Financial companies may also offer non-conforming business financing in the form of loans. These loans may not require as much financial documentation as traditional loans; therefore, they are much easier to obtain. Because these loans are few application requirements, borrowers tend to be individuals with poor credit histories. This makes non-conforming business loans have much higher interest rates than typical funding methods. Most of these financing options are unsecured loans, which means that the lender relies on the borrower’s signed promise to pay instead of collateral. Funding may be used for any general business purpose unless specified otherwise. Common non-conforming business financing options include construction, land, hard money, and purchase loans.
Non-traditional banking is usually offered by independent financial companies to assist businesses and individuals with matters that traditional commercial banks do not offer. While these companies may provide many of the same services, such as ATMs and checking accounts, as banks, they mostly deal with the selling of mutual funds, annuities, stocks, and bonds. These companies may also offer debt and credit counseling to individuals. To compete with these companies, many banks now offer many of the same services.
Many Internet-based financial companies also provide non-traditional banking. Some companies focus on one aspect of non-traditional banking, such as stocks, while others encompass all aspects. There are many sites available that allow stockholders to access stock reports and buy and sell shares for affordable monthly fees. These sites may also provide in-depth reports on the progress of shares owned by an individual and give beneficial advice on how to manage those stocks.

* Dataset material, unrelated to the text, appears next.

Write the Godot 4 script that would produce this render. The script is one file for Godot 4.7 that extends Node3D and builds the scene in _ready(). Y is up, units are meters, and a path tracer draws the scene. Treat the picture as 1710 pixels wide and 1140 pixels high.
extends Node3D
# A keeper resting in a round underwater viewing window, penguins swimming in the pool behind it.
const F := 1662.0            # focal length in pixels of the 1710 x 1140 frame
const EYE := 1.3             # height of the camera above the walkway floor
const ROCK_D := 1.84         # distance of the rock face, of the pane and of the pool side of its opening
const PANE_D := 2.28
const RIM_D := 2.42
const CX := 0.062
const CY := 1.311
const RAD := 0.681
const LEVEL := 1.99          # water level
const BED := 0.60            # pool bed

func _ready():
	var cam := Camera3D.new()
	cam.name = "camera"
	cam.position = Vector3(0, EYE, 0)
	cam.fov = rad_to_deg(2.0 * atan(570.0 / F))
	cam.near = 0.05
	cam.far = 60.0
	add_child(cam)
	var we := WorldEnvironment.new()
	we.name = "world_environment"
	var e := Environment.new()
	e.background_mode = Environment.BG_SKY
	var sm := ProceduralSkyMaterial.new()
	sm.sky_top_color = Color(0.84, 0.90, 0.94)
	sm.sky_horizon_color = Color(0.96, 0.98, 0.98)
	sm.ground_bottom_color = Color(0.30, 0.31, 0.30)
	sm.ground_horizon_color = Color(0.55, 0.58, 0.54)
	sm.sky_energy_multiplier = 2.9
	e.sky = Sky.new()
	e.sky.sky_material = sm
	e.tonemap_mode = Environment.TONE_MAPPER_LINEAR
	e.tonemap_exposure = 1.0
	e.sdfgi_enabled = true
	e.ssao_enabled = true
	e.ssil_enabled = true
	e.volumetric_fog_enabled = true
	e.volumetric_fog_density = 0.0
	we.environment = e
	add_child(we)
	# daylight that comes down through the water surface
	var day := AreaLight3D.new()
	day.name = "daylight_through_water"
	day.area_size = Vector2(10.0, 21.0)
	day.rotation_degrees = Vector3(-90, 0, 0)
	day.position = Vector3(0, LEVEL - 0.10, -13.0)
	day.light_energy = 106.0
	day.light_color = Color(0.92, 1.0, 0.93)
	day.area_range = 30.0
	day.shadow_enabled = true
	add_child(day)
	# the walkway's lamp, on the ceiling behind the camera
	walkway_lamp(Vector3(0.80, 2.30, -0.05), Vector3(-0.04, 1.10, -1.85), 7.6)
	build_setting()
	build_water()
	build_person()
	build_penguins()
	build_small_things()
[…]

For individuals and businesses in financial crises, non-traditional banking can provide the financial counseling needed to restore credit ratings. Non-traditional bankers may also provide seminars or other helpful resources to help people manage and improve their debt situations. Some companies may provide these services free-of-charge to members, while others may charge one-time or monthly payments to compensate for the financial advice.
Other services provided by banks and other financial companies that may be considered non-traditional banking are online bill pay and opening new accounts via the Internet.